Wie viel Geld braucht man, um eine Tausendschaft treuer Leser zu bekommen? Null Cent. Genau diese Summe kostet es, einen Weblog einzurichten. Ein Mikro und ein Laptop reichen aus, um den Radios der Welt Konkurrenz zu machen. Mit einer simplen PC-Webcam für 30 Dollar drehte der US-Teenager Anthony Padilla ein Video, das binnen sechs Monaten über zwölf Millionen mal angesehen wurde.

Nie zuvor gab es eine Zeit, in der sich die Medienlandschaft so radikal veränderte: Die nächsten zwei Jahre werden mehr Veränderungen für die Medienindustrie bringen als all die Jahre seit dem Druck der ersten Tageszeitung. Das Web und digitale Produktionsmöglichkeiten versetzen ihre Nutzer in die Lage, es mit den größten Medienkonzernen der Welt aufzunehmen.

Seit der Erfindung des WorldWideWeb durch Tim Berners-Lee 1989 ist die Rede von der Demokratisierung der Medien. Zwar konnte bereits damals jeder seine eigene Homepage einrichten, zum Phänomen der Massen wird das allerdings erst jetzt. Die Zeit ist endgültig reif für die so genannten "Bürgermedien": Es wird immer einfacher und billiger, ausreichend viele Nutzer bevölkern das Web, mobile Geräte wie Apples iPod gehören zur Lifestyle-Standardausstattung und die technische Basis zum Abo jeglicher Inhalte ist da.

Browse-Search-Subscribe

Der Softwareentwickler Dave Winer schuf 1999 einen Mechanismus, der Texte, Audio-Dateien oder Videos auf Wunsch in der Sekunde auf den Rechner des Medienkonsumenten lädt, in der sie veröffentlicht werden. Diese Technik nennt sich RSS (Really Simple Syndication) und sorgte für einen Paradigmen-Wechsel im Web: von Durchblättern (Browse) über die Suche (Search) hin zum Abo (Subscribe).

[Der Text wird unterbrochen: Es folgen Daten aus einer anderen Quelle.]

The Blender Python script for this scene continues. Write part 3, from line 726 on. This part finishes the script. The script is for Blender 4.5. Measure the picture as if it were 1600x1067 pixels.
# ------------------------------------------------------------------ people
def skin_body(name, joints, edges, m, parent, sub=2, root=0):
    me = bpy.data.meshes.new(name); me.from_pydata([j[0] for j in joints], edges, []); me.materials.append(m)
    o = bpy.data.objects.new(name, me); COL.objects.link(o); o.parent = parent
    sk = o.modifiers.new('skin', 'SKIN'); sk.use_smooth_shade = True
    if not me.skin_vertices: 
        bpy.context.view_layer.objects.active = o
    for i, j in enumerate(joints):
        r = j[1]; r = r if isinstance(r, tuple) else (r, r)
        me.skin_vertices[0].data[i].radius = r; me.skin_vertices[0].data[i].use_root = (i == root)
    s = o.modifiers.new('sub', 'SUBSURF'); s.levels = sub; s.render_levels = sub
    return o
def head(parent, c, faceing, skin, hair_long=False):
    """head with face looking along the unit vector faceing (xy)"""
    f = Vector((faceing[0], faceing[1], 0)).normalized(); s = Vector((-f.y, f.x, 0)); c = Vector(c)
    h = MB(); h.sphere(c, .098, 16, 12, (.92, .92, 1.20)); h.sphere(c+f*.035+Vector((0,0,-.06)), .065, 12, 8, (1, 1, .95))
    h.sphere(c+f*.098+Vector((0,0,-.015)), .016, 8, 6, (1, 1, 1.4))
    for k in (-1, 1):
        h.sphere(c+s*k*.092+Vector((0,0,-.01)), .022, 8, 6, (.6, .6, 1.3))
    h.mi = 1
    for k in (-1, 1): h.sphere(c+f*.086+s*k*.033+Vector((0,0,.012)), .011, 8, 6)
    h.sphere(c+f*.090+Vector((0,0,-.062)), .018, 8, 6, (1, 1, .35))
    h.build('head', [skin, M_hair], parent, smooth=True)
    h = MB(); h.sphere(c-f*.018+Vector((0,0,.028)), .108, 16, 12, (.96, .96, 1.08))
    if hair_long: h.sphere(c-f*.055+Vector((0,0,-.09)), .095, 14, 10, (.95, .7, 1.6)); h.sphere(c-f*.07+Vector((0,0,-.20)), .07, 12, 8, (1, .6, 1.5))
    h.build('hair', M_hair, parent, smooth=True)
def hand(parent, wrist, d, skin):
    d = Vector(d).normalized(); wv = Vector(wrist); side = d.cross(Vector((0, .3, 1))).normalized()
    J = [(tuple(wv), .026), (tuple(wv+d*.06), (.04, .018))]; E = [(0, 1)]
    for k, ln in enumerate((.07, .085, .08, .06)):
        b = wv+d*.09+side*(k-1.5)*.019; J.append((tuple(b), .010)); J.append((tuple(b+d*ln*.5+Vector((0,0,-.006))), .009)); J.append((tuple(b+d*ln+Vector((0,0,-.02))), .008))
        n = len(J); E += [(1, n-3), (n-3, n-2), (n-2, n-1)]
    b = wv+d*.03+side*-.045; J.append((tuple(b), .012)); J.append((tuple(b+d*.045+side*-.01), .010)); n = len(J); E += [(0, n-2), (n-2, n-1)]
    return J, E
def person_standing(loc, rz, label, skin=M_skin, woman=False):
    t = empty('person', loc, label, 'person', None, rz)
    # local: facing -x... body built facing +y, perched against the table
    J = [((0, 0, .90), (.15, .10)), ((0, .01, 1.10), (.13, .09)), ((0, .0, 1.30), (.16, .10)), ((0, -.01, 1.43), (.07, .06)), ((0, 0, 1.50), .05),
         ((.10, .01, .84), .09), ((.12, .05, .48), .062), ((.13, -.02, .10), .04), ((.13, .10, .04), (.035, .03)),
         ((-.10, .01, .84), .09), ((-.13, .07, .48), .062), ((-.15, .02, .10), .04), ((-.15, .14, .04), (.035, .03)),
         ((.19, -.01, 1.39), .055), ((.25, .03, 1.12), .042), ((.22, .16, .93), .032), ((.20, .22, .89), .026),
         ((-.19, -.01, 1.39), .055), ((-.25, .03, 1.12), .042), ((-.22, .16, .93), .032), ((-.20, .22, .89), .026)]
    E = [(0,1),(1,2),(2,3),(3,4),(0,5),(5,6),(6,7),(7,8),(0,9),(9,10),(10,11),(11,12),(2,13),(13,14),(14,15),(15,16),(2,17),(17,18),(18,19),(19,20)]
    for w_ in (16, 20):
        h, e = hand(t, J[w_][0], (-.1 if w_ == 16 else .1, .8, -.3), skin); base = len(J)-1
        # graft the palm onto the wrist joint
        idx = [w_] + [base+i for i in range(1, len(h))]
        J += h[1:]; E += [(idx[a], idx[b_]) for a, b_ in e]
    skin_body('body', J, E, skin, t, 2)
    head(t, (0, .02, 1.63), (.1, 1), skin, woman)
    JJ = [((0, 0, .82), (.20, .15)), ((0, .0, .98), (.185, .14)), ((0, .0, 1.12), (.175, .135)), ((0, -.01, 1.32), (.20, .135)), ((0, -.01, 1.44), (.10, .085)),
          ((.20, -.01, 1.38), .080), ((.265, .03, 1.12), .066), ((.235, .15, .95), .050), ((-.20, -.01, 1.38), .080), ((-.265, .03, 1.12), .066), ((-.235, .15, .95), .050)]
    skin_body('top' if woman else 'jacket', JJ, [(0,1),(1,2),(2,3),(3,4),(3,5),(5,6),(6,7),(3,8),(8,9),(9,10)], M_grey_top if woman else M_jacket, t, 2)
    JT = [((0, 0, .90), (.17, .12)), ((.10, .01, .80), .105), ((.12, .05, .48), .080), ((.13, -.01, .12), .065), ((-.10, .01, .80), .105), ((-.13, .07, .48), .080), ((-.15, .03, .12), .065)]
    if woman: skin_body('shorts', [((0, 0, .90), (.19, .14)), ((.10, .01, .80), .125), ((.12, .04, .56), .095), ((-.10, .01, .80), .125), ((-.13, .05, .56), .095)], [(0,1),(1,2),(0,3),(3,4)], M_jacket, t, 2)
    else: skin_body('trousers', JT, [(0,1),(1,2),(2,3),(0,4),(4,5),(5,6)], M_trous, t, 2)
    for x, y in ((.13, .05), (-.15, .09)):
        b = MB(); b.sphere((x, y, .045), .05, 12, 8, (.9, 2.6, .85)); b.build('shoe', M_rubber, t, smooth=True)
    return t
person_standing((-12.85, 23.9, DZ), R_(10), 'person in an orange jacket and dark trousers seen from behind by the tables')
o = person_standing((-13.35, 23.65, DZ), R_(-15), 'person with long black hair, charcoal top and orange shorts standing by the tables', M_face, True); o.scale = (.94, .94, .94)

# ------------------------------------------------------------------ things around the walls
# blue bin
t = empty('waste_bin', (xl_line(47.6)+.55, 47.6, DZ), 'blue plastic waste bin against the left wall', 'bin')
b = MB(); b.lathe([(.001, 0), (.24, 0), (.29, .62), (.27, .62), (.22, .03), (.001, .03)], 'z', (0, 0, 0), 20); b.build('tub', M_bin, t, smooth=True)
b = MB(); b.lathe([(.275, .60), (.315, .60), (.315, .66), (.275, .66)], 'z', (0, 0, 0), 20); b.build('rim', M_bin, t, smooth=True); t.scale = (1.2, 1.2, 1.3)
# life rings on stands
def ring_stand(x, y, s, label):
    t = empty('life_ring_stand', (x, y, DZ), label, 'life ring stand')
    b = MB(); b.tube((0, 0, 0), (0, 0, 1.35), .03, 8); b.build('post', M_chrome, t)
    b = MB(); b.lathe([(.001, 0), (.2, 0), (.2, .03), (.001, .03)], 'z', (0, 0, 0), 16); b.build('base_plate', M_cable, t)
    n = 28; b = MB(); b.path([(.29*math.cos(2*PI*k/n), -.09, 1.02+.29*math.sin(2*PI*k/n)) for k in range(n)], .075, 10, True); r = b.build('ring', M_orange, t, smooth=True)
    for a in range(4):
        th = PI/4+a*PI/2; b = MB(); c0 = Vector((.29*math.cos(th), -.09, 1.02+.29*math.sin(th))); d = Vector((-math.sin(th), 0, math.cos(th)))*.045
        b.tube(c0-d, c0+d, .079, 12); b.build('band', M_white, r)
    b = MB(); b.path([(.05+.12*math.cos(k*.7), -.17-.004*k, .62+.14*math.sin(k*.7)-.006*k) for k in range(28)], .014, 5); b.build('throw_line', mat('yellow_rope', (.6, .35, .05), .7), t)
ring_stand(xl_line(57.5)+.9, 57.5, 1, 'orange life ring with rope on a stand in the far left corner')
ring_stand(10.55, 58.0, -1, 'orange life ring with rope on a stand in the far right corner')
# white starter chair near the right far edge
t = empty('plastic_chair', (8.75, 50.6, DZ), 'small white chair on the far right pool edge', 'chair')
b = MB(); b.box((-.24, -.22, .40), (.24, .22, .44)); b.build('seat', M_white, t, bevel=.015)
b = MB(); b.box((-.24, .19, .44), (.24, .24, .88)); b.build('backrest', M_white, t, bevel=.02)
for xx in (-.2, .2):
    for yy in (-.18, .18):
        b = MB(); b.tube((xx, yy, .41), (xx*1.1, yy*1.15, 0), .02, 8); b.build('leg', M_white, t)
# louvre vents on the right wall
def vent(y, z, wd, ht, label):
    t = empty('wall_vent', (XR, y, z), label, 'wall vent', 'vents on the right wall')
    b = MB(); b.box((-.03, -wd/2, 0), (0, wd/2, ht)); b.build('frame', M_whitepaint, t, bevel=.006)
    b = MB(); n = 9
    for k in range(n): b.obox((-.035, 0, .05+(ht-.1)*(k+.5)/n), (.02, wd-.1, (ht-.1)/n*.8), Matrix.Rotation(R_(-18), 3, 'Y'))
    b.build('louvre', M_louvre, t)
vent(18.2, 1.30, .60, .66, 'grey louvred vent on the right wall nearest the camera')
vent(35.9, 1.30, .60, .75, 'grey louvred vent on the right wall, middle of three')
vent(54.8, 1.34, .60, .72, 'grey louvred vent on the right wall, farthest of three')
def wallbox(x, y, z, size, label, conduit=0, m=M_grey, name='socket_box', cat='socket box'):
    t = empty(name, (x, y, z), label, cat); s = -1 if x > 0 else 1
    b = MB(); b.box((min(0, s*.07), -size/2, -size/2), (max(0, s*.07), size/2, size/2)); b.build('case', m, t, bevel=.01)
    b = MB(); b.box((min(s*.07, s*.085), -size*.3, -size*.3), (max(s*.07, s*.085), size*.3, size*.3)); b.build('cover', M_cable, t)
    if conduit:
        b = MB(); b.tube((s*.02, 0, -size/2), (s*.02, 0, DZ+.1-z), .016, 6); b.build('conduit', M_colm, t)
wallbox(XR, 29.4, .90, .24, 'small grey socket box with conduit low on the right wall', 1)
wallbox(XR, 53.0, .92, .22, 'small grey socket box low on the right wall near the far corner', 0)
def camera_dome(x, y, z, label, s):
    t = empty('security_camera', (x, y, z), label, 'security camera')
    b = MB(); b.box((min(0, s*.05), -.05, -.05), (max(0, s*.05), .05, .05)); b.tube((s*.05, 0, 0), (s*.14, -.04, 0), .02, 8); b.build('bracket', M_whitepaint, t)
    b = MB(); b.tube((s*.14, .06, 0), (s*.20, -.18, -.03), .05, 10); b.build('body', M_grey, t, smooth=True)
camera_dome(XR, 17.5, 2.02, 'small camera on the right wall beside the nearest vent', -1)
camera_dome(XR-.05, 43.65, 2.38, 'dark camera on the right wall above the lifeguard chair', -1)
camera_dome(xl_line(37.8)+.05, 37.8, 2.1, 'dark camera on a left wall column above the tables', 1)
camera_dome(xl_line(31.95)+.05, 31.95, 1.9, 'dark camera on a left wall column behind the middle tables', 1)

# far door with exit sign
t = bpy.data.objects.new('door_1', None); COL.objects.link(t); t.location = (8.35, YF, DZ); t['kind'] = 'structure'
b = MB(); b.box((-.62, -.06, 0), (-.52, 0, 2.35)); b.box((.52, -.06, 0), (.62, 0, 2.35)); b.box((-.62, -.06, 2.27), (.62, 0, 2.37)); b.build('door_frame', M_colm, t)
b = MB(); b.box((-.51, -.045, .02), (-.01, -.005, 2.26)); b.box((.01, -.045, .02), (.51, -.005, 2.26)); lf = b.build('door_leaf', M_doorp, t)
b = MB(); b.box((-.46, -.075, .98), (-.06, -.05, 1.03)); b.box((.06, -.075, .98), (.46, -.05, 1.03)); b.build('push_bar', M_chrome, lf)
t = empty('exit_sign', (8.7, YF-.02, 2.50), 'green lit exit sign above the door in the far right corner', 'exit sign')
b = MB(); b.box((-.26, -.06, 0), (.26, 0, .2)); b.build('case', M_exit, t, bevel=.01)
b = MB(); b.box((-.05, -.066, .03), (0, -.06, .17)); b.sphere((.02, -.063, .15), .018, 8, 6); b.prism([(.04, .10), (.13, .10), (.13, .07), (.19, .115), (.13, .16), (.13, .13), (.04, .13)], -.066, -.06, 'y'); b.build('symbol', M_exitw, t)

Die ersten, die Gebrauch von der neuen Technik machten, waren Blogger. Sie hatten mit RSS ein Werkzeug in der Hand, ihre Webjournale untereinander zu vernetzen. Plötzlich war es nicht mehr nötig, hunderte Nachrichtenquellen manuell im Browser anzusteuern, sondern man kann nun alle relevanten Inhalte in Echtzeit lesen.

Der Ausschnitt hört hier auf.